#### [Provided information]

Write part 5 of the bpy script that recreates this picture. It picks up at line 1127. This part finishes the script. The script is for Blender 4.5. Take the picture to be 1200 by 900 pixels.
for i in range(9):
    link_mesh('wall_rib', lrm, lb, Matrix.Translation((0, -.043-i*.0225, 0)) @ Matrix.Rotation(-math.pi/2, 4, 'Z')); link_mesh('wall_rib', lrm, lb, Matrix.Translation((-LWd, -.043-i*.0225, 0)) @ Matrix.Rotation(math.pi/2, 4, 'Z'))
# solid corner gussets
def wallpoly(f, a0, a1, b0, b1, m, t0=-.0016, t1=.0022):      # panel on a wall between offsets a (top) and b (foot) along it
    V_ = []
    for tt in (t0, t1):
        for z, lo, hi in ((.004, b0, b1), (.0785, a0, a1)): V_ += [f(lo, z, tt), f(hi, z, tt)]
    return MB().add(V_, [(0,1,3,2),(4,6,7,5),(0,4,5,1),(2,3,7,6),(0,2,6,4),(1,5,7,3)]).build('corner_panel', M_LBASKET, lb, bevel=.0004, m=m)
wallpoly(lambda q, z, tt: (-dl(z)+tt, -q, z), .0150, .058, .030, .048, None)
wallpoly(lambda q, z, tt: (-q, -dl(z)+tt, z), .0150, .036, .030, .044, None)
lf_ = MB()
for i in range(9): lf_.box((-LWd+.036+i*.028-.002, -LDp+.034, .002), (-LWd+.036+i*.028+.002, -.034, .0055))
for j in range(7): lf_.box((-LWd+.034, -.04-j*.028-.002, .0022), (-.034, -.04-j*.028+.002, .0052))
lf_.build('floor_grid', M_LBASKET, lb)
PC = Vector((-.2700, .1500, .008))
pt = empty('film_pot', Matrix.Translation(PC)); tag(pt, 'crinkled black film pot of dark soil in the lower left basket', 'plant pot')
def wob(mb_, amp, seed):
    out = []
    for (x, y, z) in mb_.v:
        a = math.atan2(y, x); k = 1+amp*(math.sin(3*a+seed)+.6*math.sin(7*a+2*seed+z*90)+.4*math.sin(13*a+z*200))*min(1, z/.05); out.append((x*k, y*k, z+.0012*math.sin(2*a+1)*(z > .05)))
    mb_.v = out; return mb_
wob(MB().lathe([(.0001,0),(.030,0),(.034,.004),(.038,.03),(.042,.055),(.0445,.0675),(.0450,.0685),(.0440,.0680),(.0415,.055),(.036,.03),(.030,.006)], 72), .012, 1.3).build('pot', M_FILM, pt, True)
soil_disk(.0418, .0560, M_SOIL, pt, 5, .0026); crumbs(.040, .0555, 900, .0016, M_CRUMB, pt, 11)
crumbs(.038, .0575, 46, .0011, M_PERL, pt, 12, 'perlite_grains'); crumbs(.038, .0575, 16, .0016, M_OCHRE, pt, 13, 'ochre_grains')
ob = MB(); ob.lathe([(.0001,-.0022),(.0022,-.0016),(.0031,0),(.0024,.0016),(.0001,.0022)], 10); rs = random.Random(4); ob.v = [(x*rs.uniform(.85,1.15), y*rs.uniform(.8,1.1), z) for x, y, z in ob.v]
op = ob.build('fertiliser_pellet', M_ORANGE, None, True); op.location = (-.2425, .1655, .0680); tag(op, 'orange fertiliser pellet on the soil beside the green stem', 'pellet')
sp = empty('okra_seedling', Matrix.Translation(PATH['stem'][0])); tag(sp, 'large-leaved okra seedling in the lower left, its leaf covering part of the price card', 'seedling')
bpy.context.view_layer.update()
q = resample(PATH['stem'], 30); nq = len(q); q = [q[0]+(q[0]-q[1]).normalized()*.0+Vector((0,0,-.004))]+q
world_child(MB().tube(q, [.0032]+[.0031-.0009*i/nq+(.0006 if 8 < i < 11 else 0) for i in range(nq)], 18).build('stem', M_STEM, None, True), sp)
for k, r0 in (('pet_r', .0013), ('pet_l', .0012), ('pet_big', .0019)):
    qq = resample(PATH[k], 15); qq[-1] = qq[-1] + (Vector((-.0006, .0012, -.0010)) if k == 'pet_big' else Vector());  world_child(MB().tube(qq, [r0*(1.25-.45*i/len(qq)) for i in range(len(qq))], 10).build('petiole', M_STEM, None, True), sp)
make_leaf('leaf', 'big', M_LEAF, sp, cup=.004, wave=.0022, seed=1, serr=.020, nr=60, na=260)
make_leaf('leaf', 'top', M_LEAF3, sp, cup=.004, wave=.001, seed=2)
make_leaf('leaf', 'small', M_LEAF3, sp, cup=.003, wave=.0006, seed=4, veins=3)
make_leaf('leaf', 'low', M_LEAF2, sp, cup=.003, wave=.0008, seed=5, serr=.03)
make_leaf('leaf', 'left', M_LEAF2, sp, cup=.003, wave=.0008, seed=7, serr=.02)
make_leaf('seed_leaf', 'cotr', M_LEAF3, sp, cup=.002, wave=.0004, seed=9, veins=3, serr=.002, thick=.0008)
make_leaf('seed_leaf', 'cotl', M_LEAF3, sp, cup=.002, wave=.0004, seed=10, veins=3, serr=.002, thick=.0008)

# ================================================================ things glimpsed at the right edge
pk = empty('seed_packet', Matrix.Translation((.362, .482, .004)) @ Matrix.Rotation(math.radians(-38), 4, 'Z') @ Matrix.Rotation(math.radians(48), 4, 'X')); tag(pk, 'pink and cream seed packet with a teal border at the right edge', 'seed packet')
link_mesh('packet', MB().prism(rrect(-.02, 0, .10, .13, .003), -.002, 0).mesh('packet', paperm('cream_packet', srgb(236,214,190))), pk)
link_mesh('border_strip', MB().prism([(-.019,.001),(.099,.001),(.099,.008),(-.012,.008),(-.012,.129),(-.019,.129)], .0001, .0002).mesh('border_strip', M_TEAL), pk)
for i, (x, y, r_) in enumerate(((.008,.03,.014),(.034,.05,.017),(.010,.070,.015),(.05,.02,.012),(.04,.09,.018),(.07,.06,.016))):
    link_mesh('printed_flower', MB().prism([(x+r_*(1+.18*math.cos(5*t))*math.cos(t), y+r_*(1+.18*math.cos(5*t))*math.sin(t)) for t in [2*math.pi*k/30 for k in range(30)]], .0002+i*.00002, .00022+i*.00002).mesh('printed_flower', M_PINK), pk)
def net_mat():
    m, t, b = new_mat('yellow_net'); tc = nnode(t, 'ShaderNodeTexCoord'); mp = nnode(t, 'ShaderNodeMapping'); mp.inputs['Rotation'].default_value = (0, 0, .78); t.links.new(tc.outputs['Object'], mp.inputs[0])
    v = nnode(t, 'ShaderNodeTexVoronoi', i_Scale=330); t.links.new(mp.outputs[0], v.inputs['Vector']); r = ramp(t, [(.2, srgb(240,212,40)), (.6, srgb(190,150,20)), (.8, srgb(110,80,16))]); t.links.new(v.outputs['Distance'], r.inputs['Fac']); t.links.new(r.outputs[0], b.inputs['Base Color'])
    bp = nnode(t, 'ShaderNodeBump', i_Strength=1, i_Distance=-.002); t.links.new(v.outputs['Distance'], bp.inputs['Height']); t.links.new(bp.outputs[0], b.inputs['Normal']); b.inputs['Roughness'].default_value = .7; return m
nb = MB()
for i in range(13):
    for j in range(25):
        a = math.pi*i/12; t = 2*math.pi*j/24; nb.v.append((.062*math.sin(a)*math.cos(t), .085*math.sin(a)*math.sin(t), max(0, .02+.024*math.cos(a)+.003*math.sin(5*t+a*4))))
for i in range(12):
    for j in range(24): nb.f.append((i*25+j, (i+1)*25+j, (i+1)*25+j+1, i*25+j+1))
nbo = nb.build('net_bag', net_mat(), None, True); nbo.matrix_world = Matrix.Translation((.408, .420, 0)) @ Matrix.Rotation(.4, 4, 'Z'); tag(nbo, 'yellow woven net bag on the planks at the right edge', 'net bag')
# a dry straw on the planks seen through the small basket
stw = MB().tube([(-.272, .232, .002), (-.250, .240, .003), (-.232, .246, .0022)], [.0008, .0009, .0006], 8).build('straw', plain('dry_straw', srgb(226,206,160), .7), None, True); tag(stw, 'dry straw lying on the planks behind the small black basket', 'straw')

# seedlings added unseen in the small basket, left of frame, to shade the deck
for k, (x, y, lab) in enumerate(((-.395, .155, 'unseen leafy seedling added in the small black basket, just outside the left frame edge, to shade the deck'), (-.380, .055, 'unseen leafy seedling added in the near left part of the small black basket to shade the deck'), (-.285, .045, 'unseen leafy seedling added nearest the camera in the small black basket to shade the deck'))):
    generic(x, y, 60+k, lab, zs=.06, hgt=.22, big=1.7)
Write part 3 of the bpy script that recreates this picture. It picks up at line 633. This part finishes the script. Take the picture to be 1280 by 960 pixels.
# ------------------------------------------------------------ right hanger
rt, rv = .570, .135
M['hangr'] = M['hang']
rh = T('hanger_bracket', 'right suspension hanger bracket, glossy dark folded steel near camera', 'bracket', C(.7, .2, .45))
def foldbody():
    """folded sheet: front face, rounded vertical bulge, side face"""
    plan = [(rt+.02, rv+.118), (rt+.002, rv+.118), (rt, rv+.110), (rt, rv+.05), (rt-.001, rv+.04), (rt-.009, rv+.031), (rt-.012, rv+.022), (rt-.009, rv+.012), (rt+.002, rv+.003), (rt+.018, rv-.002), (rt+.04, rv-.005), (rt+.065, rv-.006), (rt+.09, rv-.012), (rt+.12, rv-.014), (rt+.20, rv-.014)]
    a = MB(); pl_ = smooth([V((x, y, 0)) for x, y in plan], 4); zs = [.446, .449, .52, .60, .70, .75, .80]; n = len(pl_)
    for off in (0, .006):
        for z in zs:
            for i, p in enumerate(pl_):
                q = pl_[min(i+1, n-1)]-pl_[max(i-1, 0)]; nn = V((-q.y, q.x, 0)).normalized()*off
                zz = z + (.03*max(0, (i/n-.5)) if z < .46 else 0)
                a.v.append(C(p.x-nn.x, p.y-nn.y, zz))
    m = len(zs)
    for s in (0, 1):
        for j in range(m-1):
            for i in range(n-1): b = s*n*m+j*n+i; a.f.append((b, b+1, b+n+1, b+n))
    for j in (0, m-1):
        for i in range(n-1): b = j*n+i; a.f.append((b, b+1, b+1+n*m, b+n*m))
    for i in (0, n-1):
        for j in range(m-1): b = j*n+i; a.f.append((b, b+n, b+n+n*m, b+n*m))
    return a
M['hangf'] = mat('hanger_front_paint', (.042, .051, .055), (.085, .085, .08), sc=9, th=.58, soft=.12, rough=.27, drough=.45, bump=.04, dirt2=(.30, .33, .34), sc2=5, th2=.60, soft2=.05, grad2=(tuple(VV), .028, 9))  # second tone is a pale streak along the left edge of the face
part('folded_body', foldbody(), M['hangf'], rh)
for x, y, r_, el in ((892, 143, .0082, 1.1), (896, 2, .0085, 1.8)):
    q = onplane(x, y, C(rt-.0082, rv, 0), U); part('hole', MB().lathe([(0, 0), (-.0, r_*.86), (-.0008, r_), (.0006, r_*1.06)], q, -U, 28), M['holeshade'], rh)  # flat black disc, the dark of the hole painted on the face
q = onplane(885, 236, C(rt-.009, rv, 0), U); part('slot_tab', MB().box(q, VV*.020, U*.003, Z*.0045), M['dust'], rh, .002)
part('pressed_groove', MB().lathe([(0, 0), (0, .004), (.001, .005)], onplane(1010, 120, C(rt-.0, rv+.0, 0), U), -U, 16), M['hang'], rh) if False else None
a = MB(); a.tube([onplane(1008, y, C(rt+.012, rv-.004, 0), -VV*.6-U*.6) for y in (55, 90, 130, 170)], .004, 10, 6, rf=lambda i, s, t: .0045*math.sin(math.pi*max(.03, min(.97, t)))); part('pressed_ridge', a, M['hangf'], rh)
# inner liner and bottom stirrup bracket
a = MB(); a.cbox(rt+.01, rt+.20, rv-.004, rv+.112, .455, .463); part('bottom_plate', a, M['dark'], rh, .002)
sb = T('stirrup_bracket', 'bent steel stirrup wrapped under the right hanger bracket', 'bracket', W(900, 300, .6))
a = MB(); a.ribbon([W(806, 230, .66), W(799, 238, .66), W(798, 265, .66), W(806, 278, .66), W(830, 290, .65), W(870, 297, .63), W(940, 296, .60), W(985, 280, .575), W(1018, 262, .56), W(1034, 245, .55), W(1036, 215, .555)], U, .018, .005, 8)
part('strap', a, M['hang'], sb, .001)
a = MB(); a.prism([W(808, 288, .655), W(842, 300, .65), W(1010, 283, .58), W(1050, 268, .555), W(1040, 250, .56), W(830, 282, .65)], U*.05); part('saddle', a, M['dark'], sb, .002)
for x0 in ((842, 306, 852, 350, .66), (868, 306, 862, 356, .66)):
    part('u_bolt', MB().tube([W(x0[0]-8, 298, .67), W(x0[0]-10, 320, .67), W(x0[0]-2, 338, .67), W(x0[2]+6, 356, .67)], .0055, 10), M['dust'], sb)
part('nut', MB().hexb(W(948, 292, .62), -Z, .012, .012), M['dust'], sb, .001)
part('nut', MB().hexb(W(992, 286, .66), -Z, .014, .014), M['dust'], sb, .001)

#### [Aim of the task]
Filter the records, keeping only lines that contain "recreates", and show those lines.

#### [Complete response]
Write part 5 of the bpy script that recreates this picture. It picks up at line 1127. This part finishes the script. The script is for Blender 4.5. Take the picture to be 1200 by 900 pixels.
Write part 3 of the bpy script that recreates this picture. It picks up at line 633. This part finishes the script. Take the picture to be 1280 by 960 pixels.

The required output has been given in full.